Ich stellte ein paar Fragen. Aber meistens hörte ich einfach nur zu.

Chris ist sehr intelligent, gesellschaftlich gewandt und emotional kompliziert, was teilweise von Verletzungen aus seiner Kindheit herrührt. Er fühlt sich immer deplatziert. Es gibt ein paar „Trigger“ (sein Wort), die in allen seinen Beziehungen Panik bei ihm auslösen. Vertrauen wird bei ihm schwer aufgebaut und leicht verloren. Selbsthass ist sein enger Freund.

Und doch, auf übernatürliche Weise, versteht Chris das Evangelium von der Rechtfertigung durch Glauben allein. Er lernt wahrzunehmen, dass seine alten Gefährten, Flucht und Selbsthass, biblische Namen haben: Menschenfurcht, Scham und Sünde. Und was noch wichtiger ist: Er lernt es, diesen Dingen mit den Wahrheiten über Gottes Liebe und der angerechneten Gerechtigkeit Christi zu begegnen. Seine schwachen Knie werden stark (siehe Hebr 12,12).

Seine Geschichte kam zu einem Ende. Mein Herz freute sich.

Die Freude der Gemeindemitgliedschaft fand genau hier beim Kaffeetrinken an einem späten Dienstagnachmittag statt. Die Freude der Gemeindemitgliedschaft hat damit zu tun, sich für ein paar flüchtige Momente selbst zu vergessen – wie schwer es auch sein mag – und verliert sich in einer Geschichte über Gottes Werk im Leben eines Bruders oder einer Schwester.

Nach einigen Momenten der Stille fragte ich: „Chris, erkennst du, wie unser himmlischer Vater so sanft und so bewusst einen Trittstein nach dem anderen vor dich hingelegt hat? Erkennst du, wie sehr er dich liebt?“

Mir kamen die Tränen bei dem Gedanken an die Liebe des Vaters für Chris. Ihm kamen die Tränen, als er meine Tränen sah.
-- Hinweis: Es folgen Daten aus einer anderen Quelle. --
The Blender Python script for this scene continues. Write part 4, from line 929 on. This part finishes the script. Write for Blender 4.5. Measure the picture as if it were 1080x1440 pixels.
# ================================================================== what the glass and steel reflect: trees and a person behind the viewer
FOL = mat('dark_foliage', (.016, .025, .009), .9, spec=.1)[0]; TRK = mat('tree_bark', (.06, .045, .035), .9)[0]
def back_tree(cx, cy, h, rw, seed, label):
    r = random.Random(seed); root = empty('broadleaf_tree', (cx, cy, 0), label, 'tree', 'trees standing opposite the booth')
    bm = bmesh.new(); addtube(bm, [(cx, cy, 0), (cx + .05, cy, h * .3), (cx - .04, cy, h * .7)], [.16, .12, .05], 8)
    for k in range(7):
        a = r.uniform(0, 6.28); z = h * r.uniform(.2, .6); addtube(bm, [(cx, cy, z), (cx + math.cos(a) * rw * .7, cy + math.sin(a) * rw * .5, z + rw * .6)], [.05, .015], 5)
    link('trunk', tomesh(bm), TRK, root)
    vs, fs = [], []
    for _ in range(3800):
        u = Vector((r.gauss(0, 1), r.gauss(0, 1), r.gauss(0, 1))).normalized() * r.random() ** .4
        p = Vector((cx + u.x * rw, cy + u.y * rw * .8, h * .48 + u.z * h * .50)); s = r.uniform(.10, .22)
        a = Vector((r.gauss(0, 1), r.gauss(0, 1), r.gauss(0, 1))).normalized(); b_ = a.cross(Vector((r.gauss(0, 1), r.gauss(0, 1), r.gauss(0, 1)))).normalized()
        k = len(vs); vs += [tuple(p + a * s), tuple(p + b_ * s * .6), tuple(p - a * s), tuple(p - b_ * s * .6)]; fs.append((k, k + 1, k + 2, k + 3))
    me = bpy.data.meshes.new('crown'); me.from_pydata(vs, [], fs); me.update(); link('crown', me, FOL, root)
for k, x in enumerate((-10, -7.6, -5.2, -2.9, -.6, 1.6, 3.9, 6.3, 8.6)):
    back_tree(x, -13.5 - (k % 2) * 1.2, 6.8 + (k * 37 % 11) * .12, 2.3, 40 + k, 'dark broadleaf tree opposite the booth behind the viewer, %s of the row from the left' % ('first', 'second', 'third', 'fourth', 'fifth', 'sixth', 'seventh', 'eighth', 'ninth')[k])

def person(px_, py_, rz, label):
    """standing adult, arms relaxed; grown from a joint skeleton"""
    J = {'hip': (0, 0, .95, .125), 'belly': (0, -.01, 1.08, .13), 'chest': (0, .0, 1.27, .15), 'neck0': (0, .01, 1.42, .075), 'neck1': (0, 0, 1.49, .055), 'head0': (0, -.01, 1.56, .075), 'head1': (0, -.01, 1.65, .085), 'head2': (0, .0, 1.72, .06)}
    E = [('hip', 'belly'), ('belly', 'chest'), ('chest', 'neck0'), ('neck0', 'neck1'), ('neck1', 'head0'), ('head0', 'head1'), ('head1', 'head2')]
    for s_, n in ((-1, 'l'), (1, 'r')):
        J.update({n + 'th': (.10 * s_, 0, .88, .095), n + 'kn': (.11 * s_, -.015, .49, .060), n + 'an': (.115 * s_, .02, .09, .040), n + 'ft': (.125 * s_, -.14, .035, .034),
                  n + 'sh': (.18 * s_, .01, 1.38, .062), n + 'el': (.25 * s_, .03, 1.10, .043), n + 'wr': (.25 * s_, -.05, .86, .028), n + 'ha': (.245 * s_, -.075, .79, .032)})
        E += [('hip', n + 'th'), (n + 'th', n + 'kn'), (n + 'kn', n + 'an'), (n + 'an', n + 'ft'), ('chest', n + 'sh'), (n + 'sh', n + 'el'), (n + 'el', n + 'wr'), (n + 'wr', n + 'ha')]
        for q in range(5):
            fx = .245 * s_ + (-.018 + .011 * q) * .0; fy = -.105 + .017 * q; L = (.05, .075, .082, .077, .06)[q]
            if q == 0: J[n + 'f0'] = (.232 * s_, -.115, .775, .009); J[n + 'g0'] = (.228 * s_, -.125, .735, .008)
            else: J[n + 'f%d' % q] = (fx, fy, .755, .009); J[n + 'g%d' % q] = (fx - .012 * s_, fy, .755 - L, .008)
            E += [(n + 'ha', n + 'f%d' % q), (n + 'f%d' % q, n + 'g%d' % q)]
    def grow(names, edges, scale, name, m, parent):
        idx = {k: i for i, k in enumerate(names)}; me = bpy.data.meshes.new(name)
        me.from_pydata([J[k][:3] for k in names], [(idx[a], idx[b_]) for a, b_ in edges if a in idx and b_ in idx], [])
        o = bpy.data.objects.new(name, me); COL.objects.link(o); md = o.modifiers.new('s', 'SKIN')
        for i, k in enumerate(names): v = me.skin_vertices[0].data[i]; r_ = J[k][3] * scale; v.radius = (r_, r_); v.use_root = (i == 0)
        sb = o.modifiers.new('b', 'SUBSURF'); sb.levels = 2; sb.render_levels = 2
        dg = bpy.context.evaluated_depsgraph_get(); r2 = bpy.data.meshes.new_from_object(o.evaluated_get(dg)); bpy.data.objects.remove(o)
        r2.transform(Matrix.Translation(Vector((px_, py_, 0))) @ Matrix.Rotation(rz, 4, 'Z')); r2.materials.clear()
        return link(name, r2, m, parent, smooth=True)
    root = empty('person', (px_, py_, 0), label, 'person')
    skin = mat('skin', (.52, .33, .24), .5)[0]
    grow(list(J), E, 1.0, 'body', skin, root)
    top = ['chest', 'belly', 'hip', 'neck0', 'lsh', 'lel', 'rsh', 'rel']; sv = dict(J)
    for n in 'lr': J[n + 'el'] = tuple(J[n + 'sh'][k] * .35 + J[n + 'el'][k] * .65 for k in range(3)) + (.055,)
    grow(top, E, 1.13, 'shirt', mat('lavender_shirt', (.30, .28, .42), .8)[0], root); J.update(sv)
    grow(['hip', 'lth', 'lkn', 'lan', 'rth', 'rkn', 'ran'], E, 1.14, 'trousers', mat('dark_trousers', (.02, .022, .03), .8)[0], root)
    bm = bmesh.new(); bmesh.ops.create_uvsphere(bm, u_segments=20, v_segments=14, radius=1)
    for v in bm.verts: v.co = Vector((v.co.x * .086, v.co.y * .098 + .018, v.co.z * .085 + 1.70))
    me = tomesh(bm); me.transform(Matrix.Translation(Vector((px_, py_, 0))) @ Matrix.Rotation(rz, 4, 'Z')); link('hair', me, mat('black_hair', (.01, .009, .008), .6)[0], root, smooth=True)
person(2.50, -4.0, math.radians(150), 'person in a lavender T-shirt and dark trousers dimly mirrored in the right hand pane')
Gemeindemitgliedschaft fängt an, wenn wir einander (durch Taufe und Abendmahl) als Glieder am Leib Christi wahrnehmen. Gemeindemitgliedschaft bedeutet, dass aus dir ein größeres Du wird. Vielleicht bist du die Hand oder der Fuß.

Die Freude der Gemeindemitgliedschaft wohnt hier – in diesem größeren Du. Wenn die Hand weh tut, dann tut es dem ganzen Leib weh. Wenn das Haupt sich freut, freut sich der ganze Leib (1Kor 12,12–27). Die Freude in deinem Freund ist die Freude in dir, weil ihr beide mit Christus verbunden seid, der die Freude Gottes vermittelt (siehe Lk 11,11–13; 1Thess 1,6). Die Quelle der Freude ist immer das Evangelium, aber wir erfahren sie, indem wir zusammen lernen, im Evangelium zu wandeln (3Joh 4), und eines Sinnes und gleicher Liebe zu sein (Phil 2,2).

Kannst du auf die Mitglieder deiner Gemeinde blicken und wie Paulus sagen: „Ihr seid meine Freude“ (1Thess 2,20)? Wenn nicht, fang hiermit an: Erinnere dich daran, dass dein himmlischer Vater dich in Christus sieht und diese Worte gebraucht (Zef 3,17; siehe Joh 17,22–26).